:: Requirements ::
Search the listing below for the word "twelve" and copy each line that holds it.

## begin Given information

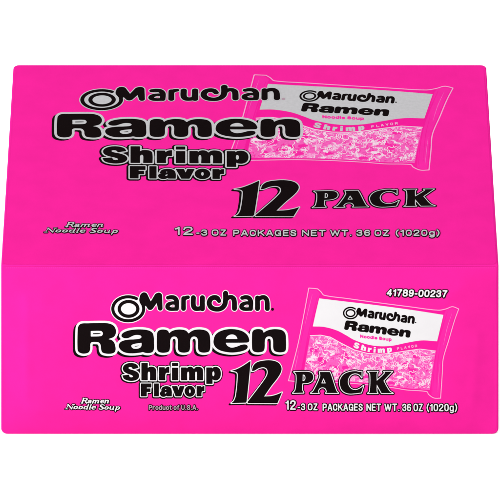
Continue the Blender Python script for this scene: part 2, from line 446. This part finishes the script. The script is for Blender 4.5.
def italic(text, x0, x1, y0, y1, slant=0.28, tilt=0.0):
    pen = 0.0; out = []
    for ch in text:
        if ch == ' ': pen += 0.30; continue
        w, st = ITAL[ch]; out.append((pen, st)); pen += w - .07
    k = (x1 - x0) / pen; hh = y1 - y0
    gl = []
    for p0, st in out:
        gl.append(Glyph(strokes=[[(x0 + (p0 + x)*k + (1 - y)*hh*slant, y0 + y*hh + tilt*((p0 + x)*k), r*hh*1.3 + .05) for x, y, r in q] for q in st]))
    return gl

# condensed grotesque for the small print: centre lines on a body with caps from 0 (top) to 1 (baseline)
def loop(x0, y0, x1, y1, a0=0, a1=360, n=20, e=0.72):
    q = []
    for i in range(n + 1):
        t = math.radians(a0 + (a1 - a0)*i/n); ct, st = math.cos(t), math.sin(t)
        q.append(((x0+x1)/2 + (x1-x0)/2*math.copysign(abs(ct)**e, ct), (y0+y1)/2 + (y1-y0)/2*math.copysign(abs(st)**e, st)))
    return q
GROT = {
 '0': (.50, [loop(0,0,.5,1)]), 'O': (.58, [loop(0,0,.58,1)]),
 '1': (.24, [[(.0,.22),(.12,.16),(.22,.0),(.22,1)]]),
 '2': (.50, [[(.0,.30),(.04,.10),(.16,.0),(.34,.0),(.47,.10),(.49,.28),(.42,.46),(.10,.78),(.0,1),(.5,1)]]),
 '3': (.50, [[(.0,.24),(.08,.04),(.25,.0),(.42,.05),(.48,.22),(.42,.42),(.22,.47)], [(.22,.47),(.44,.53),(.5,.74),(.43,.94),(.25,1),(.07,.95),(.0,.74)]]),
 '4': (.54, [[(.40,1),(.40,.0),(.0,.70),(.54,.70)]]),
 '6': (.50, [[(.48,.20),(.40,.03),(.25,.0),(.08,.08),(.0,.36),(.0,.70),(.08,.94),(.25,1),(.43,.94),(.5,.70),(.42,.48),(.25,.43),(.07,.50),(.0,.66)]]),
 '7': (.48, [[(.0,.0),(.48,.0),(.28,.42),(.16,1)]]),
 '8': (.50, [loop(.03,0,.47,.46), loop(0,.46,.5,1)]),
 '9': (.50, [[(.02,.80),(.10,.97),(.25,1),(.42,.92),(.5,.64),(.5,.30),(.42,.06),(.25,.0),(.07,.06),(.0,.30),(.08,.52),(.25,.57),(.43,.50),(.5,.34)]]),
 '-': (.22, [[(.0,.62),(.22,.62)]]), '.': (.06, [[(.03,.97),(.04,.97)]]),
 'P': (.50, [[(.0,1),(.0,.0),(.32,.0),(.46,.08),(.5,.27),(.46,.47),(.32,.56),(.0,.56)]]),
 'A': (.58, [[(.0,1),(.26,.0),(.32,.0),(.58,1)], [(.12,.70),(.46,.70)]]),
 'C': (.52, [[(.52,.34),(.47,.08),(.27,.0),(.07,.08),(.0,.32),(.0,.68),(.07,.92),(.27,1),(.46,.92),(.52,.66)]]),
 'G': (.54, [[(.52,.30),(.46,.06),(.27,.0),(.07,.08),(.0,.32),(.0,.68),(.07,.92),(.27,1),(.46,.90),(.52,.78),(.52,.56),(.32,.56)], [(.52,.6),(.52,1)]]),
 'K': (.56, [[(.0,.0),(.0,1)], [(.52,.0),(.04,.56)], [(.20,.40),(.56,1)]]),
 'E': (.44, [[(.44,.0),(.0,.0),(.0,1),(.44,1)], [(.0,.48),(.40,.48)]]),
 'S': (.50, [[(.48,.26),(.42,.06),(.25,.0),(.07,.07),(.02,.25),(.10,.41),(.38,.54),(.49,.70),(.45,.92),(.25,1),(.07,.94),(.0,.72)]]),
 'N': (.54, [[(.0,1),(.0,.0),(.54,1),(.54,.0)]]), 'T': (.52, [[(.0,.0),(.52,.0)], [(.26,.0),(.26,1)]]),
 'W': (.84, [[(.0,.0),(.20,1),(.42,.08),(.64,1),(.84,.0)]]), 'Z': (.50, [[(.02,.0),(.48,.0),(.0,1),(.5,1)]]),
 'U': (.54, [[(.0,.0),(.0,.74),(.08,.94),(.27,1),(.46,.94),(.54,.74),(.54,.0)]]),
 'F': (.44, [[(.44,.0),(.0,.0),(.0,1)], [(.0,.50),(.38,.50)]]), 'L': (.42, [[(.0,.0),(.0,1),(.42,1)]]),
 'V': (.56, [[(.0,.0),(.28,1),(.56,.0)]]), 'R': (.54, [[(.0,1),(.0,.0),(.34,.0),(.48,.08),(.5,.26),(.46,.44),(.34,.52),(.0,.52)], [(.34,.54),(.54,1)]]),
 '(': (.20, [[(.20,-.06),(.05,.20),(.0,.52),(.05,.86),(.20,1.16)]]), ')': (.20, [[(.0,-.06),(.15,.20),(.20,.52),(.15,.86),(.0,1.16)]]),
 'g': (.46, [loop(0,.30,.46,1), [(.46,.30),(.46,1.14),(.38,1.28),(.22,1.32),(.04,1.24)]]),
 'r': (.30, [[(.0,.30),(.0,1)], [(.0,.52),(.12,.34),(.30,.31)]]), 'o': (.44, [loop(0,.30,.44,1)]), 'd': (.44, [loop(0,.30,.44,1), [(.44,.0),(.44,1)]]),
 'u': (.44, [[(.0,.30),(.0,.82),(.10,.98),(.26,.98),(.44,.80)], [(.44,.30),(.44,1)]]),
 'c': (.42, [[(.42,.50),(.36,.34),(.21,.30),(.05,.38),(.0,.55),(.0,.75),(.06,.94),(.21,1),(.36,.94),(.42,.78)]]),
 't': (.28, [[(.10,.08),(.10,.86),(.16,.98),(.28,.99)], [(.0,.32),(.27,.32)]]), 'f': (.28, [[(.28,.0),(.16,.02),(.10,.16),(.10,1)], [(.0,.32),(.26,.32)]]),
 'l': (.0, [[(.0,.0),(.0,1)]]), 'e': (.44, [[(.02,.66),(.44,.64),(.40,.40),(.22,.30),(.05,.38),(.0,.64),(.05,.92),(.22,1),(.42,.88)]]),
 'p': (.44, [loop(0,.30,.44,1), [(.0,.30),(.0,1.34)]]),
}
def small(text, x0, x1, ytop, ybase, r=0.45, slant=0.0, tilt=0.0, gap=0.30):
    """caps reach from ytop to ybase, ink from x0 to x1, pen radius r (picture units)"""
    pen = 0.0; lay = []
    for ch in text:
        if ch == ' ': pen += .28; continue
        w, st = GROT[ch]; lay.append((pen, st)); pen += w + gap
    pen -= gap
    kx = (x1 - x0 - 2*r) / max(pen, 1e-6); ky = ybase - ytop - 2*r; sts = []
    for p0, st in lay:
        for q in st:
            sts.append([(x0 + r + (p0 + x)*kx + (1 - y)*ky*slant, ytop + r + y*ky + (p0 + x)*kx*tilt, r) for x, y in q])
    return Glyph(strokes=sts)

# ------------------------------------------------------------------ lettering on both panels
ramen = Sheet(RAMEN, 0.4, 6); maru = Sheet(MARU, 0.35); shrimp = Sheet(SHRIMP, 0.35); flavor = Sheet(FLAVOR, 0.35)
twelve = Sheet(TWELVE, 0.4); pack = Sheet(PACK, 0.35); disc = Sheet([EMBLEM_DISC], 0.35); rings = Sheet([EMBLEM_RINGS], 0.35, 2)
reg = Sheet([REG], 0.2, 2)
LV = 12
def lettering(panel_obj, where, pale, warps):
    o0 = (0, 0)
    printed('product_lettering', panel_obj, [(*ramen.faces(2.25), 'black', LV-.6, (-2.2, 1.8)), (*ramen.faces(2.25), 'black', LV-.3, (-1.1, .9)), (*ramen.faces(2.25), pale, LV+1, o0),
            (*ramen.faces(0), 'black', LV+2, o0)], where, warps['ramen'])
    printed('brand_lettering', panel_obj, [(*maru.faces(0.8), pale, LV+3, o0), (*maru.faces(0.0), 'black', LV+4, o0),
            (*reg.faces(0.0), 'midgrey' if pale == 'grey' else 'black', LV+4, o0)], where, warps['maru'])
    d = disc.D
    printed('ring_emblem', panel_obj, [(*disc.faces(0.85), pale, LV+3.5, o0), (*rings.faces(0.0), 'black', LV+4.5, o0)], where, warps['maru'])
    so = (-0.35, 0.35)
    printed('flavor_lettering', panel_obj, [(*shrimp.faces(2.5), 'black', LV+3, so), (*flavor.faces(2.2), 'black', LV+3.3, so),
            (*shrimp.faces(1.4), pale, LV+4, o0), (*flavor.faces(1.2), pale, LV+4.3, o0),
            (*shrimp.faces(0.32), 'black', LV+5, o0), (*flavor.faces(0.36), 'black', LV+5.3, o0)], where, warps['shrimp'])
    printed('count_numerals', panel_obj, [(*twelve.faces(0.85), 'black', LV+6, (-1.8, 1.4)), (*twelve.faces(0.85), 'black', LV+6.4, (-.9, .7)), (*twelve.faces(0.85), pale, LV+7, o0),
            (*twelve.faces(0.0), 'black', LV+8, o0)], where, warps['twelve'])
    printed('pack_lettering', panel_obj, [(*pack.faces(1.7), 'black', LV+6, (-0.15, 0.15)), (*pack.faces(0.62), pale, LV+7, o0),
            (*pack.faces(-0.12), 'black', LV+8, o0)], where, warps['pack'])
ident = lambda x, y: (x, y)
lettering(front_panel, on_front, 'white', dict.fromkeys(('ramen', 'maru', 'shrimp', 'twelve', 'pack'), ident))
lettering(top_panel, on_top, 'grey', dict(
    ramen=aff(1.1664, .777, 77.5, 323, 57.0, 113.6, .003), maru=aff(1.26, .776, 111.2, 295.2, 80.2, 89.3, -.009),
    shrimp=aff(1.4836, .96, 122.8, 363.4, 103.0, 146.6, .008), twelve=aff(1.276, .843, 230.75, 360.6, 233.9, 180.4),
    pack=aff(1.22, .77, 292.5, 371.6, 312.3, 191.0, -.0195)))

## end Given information
## begin Given information

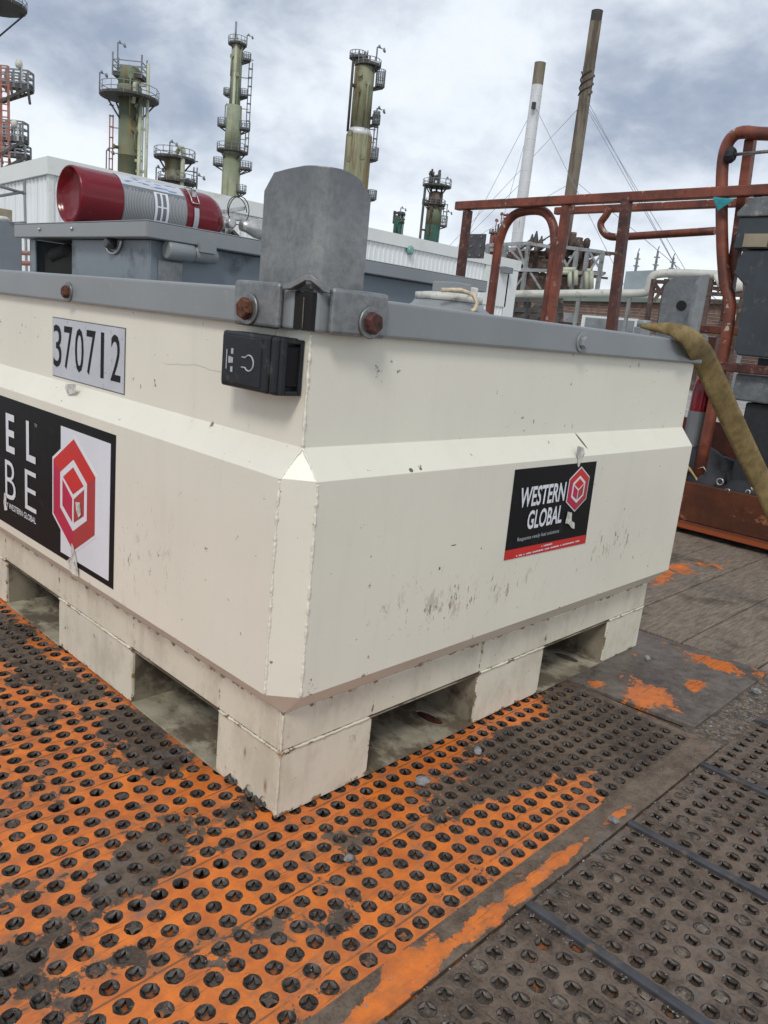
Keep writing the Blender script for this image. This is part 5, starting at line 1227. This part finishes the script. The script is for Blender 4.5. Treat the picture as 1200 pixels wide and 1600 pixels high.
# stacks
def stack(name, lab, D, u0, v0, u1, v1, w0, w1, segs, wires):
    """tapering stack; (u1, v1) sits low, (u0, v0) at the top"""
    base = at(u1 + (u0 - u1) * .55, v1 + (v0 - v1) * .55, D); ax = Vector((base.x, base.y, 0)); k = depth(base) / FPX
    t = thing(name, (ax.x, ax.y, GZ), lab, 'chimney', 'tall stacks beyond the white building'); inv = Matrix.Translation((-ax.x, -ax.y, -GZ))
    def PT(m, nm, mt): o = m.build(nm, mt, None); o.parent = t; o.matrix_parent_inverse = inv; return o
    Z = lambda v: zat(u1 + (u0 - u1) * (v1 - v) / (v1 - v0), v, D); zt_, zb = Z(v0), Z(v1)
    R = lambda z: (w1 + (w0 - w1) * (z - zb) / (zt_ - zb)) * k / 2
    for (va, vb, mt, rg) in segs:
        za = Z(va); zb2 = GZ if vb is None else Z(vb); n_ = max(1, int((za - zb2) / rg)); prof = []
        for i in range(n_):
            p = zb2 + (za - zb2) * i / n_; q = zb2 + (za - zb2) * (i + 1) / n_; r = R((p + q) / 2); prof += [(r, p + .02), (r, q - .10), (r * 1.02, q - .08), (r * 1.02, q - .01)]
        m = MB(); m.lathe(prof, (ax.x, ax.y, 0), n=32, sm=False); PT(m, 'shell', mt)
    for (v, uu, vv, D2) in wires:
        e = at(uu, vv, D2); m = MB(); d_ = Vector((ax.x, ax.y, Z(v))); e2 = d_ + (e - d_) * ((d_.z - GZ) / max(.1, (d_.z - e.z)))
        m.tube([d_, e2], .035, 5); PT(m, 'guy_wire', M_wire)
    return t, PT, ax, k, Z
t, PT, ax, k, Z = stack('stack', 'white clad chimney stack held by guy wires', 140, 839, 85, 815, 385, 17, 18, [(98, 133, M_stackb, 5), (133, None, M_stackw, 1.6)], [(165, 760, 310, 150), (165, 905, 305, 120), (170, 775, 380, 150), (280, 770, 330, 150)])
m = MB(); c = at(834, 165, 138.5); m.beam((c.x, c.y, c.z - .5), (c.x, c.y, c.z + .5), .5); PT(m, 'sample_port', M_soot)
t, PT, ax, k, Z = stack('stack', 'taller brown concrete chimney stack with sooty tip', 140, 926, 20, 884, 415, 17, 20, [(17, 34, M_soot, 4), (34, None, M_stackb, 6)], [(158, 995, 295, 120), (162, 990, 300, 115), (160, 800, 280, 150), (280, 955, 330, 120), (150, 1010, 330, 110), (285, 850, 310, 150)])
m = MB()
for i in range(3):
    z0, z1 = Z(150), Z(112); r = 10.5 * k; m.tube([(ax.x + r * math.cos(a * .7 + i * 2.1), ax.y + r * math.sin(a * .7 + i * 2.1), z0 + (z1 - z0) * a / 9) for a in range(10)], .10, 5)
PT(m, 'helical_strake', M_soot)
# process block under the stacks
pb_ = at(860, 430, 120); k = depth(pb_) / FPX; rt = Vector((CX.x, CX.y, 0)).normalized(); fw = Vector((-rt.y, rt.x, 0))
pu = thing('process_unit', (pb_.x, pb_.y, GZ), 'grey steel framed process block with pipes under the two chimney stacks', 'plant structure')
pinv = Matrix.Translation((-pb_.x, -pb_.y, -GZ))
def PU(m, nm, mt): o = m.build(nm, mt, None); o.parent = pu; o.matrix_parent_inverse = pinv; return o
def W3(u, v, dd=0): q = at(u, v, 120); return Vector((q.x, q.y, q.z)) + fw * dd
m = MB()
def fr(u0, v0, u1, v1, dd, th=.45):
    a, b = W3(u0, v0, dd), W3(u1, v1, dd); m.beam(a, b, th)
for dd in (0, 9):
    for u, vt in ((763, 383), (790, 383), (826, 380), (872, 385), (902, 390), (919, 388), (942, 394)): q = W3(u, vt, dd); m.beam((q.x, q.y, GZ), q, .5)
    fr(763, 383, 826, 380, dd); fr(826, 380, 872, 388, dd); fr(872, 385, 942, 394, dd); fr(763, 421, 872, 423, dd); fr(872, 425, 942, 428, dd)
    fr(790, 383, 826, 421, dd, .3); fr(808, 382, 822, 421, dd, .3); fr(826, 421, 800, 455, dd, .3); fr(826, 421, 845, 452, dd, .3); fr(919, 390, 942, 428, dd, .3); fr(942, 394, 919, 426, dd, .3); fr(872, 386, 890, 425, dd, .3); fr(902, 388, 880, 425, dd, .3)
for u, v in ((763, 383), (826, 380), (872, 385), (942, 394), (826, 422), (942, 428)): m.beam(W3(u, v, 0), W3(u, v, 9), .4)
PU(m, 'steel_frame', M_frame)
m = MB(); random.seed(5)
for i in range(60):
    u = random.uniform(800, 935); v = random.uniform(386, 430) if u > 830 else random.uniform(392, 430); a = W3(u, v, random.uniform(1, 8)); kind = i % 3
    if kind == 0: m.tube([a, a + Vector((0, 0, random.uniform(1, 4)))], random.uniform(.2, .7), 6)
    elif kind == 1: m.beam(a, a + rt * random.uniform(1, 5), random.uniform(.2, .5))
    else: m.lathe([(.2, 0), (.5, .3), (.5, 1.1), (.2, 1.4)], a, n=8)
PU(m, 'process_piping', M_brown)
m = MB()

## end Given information

:: Answer in full ::
twelve = Sheet(TWELVE, 0.4); pack = Sheet(PACK, 0.35); disc = Sheet([EMBLEM_DISC], 0.35); rings = Sheet([EMBLEM_RINGS], 0.35, 2)
    printed('count_numerals', panel_obj, [(*twelve.faces(0.85), 'black', LV+6, (-1.8, 1.4)), (*twelve.faces(0.85), 'black', LV+6.4, (-.9, .7)), (*twelve.faces(0.85), pale, LV+7, o0),
            (*twelve.faces(0.0), 'black', LV+8, o0)], where, warps['twelve'])
lettering(front_panel, on_front, 'white', dict.fromkeys(('ramen', 'maru', 'shrimp', 'twelve', 'pack'), ident))
    shrimp=aff(1.4836, .96, 122.8, 363.4, 103.0, 146.6, .008), twelve=aff(1.276, .843, 230.75, 360.6, 233.9, 180.4),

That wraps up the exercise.